Une victoire dans l’indifférence – Le Temps N°481 du 31 mai au 06 juin 2006
Organiser un vote et le perdre pour un chef d’Etat qui est aux affaires, cela relève de l’absurde disait Bongo, chef d’Etat gabonais. Ce mufti qui a soufflé sa soixante cinquième bougie au pouvoir, continue à gérer le Gabon après avoir éliminé politiquement tous ses adversaires. Cela dit, en Afrique, la notion de la démocratie n’est qu’une utopie abjecte.

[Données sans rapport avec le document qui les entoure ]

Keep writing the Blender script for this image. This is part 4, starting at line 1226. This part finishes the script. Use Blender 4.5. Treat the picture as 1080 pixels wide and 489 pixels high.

Un opium utilisé pour endormir le peuple et non un système de gouvernance qui prend en compte les défis majeurs du développement auxquels font face les populations.
Un troisième mandat pour Déby soit seize ans plus cinq, ce qui donnera vingt et un ans au pouvoir pour un soldat dans un pays où se comptent par milliers des hauts cadres rompus en politique, cela n’est autre qu’une absence de démocratie, absence d’alternance et donc imposition d’une monarchie absolue au peuple. Une monarchie qui, malheureusement, emballe honteusement dans son engrenage certains intellectuels promptes à ne réagir qu’aux grincements de leurs abdomens.
Les résultats de l’élection présidentielle du 3 mai sont définitivement connus. Le président Déby est réélu dès le premier tour avec un score de 64%. C’est l’arrêt donné par le Conseil constitutionnel ce dimanche 28 mai. Deux semaines plus tôt la Ceni annonçait en faveur du président sortant un chiffre de 77% de voix. Le candidat gagnant a donc perdu 16 % de voix. Le Conseil constitutionnel a pris donc la précaution de garantir à Déby le score supérieur à 50% synonyme de victoire au premier tour. Tout s’est donc passé comme prévu, c’est-à-dire une opération sans enjeu puisque le résultat était connu d’avance. Ce qui a surpris lors de ce résultat définitif c’est l’indifférence totale du public. Même les militants du MPS ont été gagnés par la somnolence. Plus de coups de feu tirés en l’air par les proches du président, plus de parades vrombissantes des voitures et motos.
Advienne que pourra! Tout se résume aux besoins bassement matériels et aux intérêts égoïstes. Et pour assouvir leurs besoins, ces inconscients, insoucieux de l’avenir du pays, n’hésitent pas à saigner à blanc les trésors publics. Après avoir puisé d’importantes sommes d’argent qui ont servi à acheter les consciences, corrompre à coups des millions des notables et autres candides citoyens qui ont fait le jeu en bourrant les urnes et falsifier les procès-verbaux le jour du vote à travers le pays, des pompeuses messes de réjouissance sont en vue pour, dit-on, remercier les électeurs. Raison de plus pour ouvrir les vannes de nos trésors publics et autres régies financières pour laisser couler à flots nos francs. Absurde pour un pays comme le Tchad enclin à une pauvreté et une misère les plus sévères, un pays où les ressources doivent être canalisées vers les secteurs de développement que sont l’éducation, la santé, les infrastructures routières, l’eau, l’habitat… Au nom de quel principe, un chef de parti fut-il chef de l’Etat doit-il puiser comme il l’entend, des sommes qui, pourtant ne lui appartiennent pas ? De quel droit Déby et les siens se prévalent-ils pour se disposer comme ils le veulent des fonds de l’Etat ? En vidant les caisses de l’Etat, oublient-ils qu’ils s’exposent ainsi à un délit, celui du crime économique ? Il n’est pire aveugle, dit-t-on, que celui qui ne veut pas voir!